▶ **What you are asked to do**
Scan the data below for the string "part". Show every line where it turns up.

▶ **Collected data**

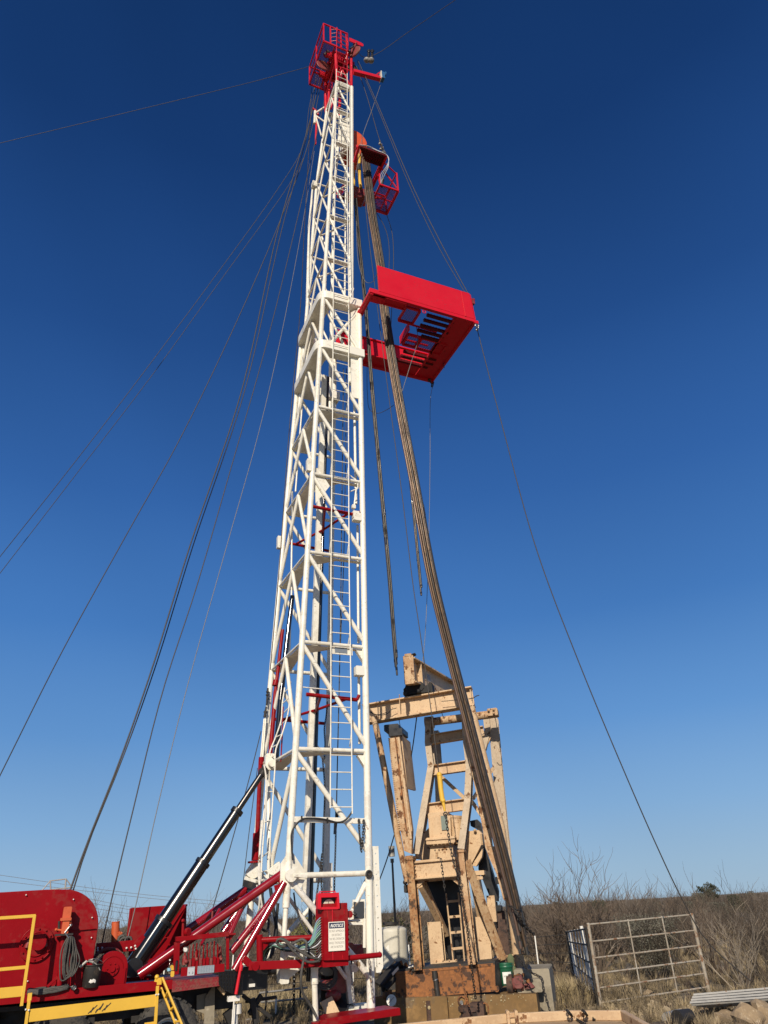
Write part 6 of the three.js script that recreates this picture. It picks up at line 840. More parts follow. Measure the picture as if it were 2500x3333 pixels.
  t = thing('antenna_pole', 'thin black pole with a grey canister on top above the white tank', 'pole', V(-0.278,1.613,-19.398)); part(t, 'pole', [tube(V(-0.274,1.563,-19.398), V(-0.275,2.993,-19.398), .032, .026)], MT.oilBlack); part(t, 'coupling', [tube(V(-0.275,2.993,-19.398), V(-0.278,3.082,-19.398), .045)], MT.oilBlack); part(t, 'canister', [tube(V(-0.276,3.129,-19.398), V(-0.278,3.363,-19.398), .075, .075, 18)], MT.galv);
}

// ================================================================ pipes hanging and leaning in the racking boards
{
  const ctr = [V(0.022,25.215,-15.600), V(0.151,22.017,-15.649), V(0.325,19.458,-15.697), V(0.358,17.780,-15.746), V(0.609,14.192,-15.788), V(0.838,11.813,-15.878), V(1.081,9.096,-15.963), V(1.274,7.691,-16.049), V(1.619,5.493,-16.119), V(1.950,3.332,-16.183), V(2.166,1.922,-16.206), V(2.256,1.088,-16.194)];
  const curve = new THREE.CatmullRomCurve3(ctr, false, 'centripetal');
  const side = V(.92, .25, 0).normalize(), mats = [MT.pipePink, MT.pipeBrown, MT.pipe, MT.pipeBrown, MT.pipeGrey, MT.pipe, MT.pipePink, MT.pipeGrey, MT.pipeBrown, MT.pipe, MT.pipeGrey, MT.pipeGrey, MT.pipe];
  const ord = ['leftmost', 'second', 'middle', 'fourth', 'rightmost'];
  for (let k = 0; k < 13; k++) {
    const col = k < 10 ? k % 5 : k - 9, row = Math.floor(k / 5), q = (col - 2) / 2 + (row === 1 ? .22 : 0), u1 = [.985, .99, .955, 1, .965, .995, .965, .985, .98, .95, .95, .97, .93][k], u0 = [0, .004, .01, .002, .012, .006, .02, .008, .015, .01, .02, .03, .025][k], n = 22, pts = [];
    for (let i = 0; i <= n; i++) { const u = u0 + (u1 - u0) * i / n, w = .098 - .008 * u - .025 * Math.exp(-Math.pow((u - .95) / .05, 2)) + .012 * Math.sin(k * 3.7 + u * 5); pts.push(curve.getPoint(u).addScaledVector(side, q * w).addScaledVector(AJ, (row - 1) * .062 + .012 * Math.sin(k * 2.1))); }
    const base = pts[n], tone = [['pinkish', MT.pipePink], ['tan', MT.pipeBrown], ['dark', MT.pipe], ['brown', MT.pipeBrown], ['grey', MT.pipeGrey], ['dark grey', MT.pipeGrey], ['blackish', MT.pipe]][[0, 1, 2, 1, 6, 1, 2, 5, 6, 4, 2, 5, 6][k]];
    const t = thing('tubing_stand', `${tone[0]} ${ord[col]} pipe in the ${['front', 'middle', 'back'][row]} row of the slanting bundle`, 'pipe', base, 'pipes in the slanting bundle');
    const r = [.028, .026, .028, .027, .028, .027, .026, .028, .026, .028, .028, .028, .026][k];
    part(t, 'pipe', [pipe(pts, r, 90, 8)], tone[1]);
    const C = new THREE.CatmullRomCurve3(pts, false, 'centripetal');
    for (const u of [.26, .505, .755, .985]) { const z = u + (k % 4) * .006 - .01, a = C.getPoint(Math.min(.985, z)), b = C.getPoint(Math.min(1, z + .01)); part(t, 'coupling', [tube(a, b, r + .007, r + .007, 10)], u > .9 ? MT.pipeGrey : tone[1]); }
  }
  const wrap = thing('binding_chain', 'dark chain wrapped round the lower pipes of the slanting bundle', 'chain', V(2.216,1.866,-16.048));
  part(wrap, 'chain', chainGeo([V(2.024,1.940,-16.174), V(2.081,1.915,-15.985), V(2.160,1.859,-15.954), V(2.263,1.901,-16.092)], .05, .008, .018), MT.dark); part(wrap, 'chain', chainGeo([V(2.098,1.883,-15.963), V(2.150,1.791,-15.905), V(2.208,1.700,-15.948), V(2.242,1.630,-16.044), V(2.372,1.517,-16.228), V(2.495,1.418,-16.411)], .06, .010, .022), MT.dark);
  // darker rods hanging left of the bundle
  const hang = (P, n, w, label, ends, group) => { const c = new THREE.CatmullRomCurve3(P, false, 'centripetal'); for (let k = 0; k < n; k++) { const e = ends[k], pts = []; for (let i = 0; i <= 16; i++) { const u = i / 16 * e; pts.push(c.getPoint(u).add(V((k - (n - 1) / 2) * w * (1 - .35 * u), 0, (k % 2) * .05))); } const t = thing('hanging_rod', label[k], 'rod', pts[16], group); part(t, 'rod', [pipe(pts, .023, 60, 7)], k % 2 ? MT.pipeGrey : MT.pipe); for (const u of [.33, .66, .98]) { const C = new THREE.CatmullRomCurve3(pts, false, 'centripetal'); part(t, 'coupling', [tube(C.getPoint(u - .012), C.getPoint(u), .029, .029, 10)], MT.oilBlack); } } };
  hang([V(-0.378,23.032,-15.795), V(-0.315,20.751,-15.797), V(-0.223,18.367,-15.848), V(-0.140,14.846,-15.899), V(-0.034,11.536,-15.950), V(0.046,9.093,-16.000), V(0.072,7.516,-16.000), V(0.100,6.634,-16.000)], 4, .026, ['leftmost dark rod hanging in the air between mast and slanting bundle', 'lowest reaching dark rod hanging between mast and slanting bundle', 'third dark rod hanging between mast and slanting bundle', 'rightmost and shortest of the four dark rods hanging beside the mast'], [.965, 1, .955, .93], 'dark rods hanging beside the mast');
  hang([V(0.691,14.463,-16.285), V(0.767,11.209,-16.182), V(0.792,9.549,-16.181), V(0.810,8.650,-16.180)], 2, .035, ['left one of two short dark rods hanging close beside the bundle', 'right one of two short dark rods hanging close beside the bundle'], [1, .93], 'short rods beside the slanting bundle');
}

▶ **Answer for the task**
Write part 6 of the three.js script that recreates this picture. It picks up at line 840. More parts follow. Measure the picture as if it were 2500x3333 pixels.
  t = thing('antenna_pole', 'thin black pole with a grey canister on top above the white tank', 'pole', V(-0.278,1.613,-19.398)); part(t, 'pole', [tube(V(-0.274,1.563,-19.398), V(-0.275,2.993,-19.398), .032, .026)], MT.oilBlack); part(t, 'coupling', [tube(V(-0.275,2.993,-19.398), V(-0.278,3.082,-19.398), .045)], MT.oilBlack); part(t, 'canister', [tube(V(-0.276,3.129,-19.398), V(-0.278,3.363,-19.398), .075, .075, 18)], MT.galv);
    part(t, 'pipe', [pipe(pts, r, 90, 8)], tone[1]);
    for (const u of [.26, .505, .755, .985]) { const z = u + (k % 4) * .006 - .01, a = C.getPoint(Math.min(.985, z)), b = C.getPoint(Math.min(1, z + .01)); part(t, 'coupling', [tube(a, b, r + .007, r + .007, 10)], u > .9 ? MT.pipeGrey : tone[1]); }
  part(wrap, 'chain', chainGeo([V(2.024,1.940,-16.174), V(2.081,1.915,-15.985), V(2.160,1.859,-15.954), V(2.263,1.901,-16.092)], .05, .008, .018), MT.dark); part(wrap, 'chain', chainGeo([V(2.098,1.883,-15.963), V(2.150,1.791,-15.905), V(2.208,1.700,-15.948), V(2.242,1.630,-16.044), V(2.372,1.517,-16.228), V(2.495,1.418,-16.411)], .06, .010, .022), MT.dark);
  const hang = (P, n, w, label, ends, group) => { const c = new THREE.CatmullRomCurve3(P, false, 'centripetal'); for (let k = 0; k < n; k++) { const e = ends[k], pts = []; for (let i = 0; i <= 16; i++) { const u = i / 16 * e; pts.push(c.getPoint(u).add(V((k - (n - 1) / 2) * w * (1 - .35 * u), 0, (k % 2) * .05))); } const t = thing('hanging_rod', label[k], 'rod', pts[16], group); part(t, 'rod', [pipe(pts, .023, 60, 7)], k % 2 ? MT.pipeGrey : MT.pipe); for (const u of [.33, .66, .98]) { const C = new THREE.CatmullRomCurve3(pts, false, 'centripetal'); part(t, 'coupling', [tube(C.getPoint(u - .012), C.getPoint(u), .029, .029, 10)], MT.oilBlack); } } };